Oxford University Computing Laboratory

Date
Friday, May 1, 2009
Time
3:00 p.m. — 4:00 p.m.
Place
Lindley Hall 102

Abstract: In scenarios of multi-agent systems, agents communicate with each other to acquire new information. All of us take part in such scenarios when talking, emailing, and bidding or shopping on the net. The complexity of information flow in these scenarios, makes the development of an automated reasoner for them a must. Challenges arise in the closer-to-real-life versions of these scenarios, when the agents are not honest or the communication channel is not safe. These cause misinformation flow and increase the complexity of reasoning. I shall present a syntax and an automated decision procedure for proving epistemic properties of interactive scenarios of multi-agent systems. The novelty of the decision procedure is its use of the categorical rules of adjunction to reduce the epistemic and dynamic modalities. The implementation of the decision procedure, a C++ program called Aximo written by S. Richards, consists of a rewrite system and a recursive reasoner. I go through the termination and complexity of the program, show its soundness with regard to an algebraic axiomatics, and demo its applicability by proving properties of honest and also dishonest versions of the the muddy children puzzle as well as a coin toss scenario. I may hint on how the same procedure can be extended to reason about classical and quantum security protocols.

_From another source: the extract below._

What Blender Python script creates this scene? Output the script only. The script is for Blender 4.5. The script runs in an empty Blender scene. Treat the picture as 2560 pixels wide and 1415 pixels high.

Biography: Mehrnoosh Sadrzadeh is an EPSRC postdoctoral research fellow of Oxford University Computing Laboratory and a Research Fellow of Wolfson College. She has been lecturing for the course Logic of Multi-Agent Information Flow and running the Oxford Advanced Seminar on Informatic Structures, founded by S. Abramsky. In her Ph.D. thesis jointly supervised by Prof. M. Marion in Montreal and A. Baltag in Oxford, she developed the first algebraic model of information update. Her model offered simple semi-automatic proofs of challenging multi-agent scenarios and was later implemented in a C++ program, serving as the only automated proof-theoretic tool for the field of Dynamic Epistemic Logic. Currently, she is actively working on further implementations of the algebra, extending it with probabilities, and applying it to reasoning about security and Quantum security protocols; collaborating with Dyckhoff, Panangaden, and Pucella. She is also working on algebraic models of natural languages and the interface between vector space models and logical models of language. Her recent work in collaboration with Lambek, Pulman, Clark and Coecke, has led to a solution to an open problem of the field of computational linguistics.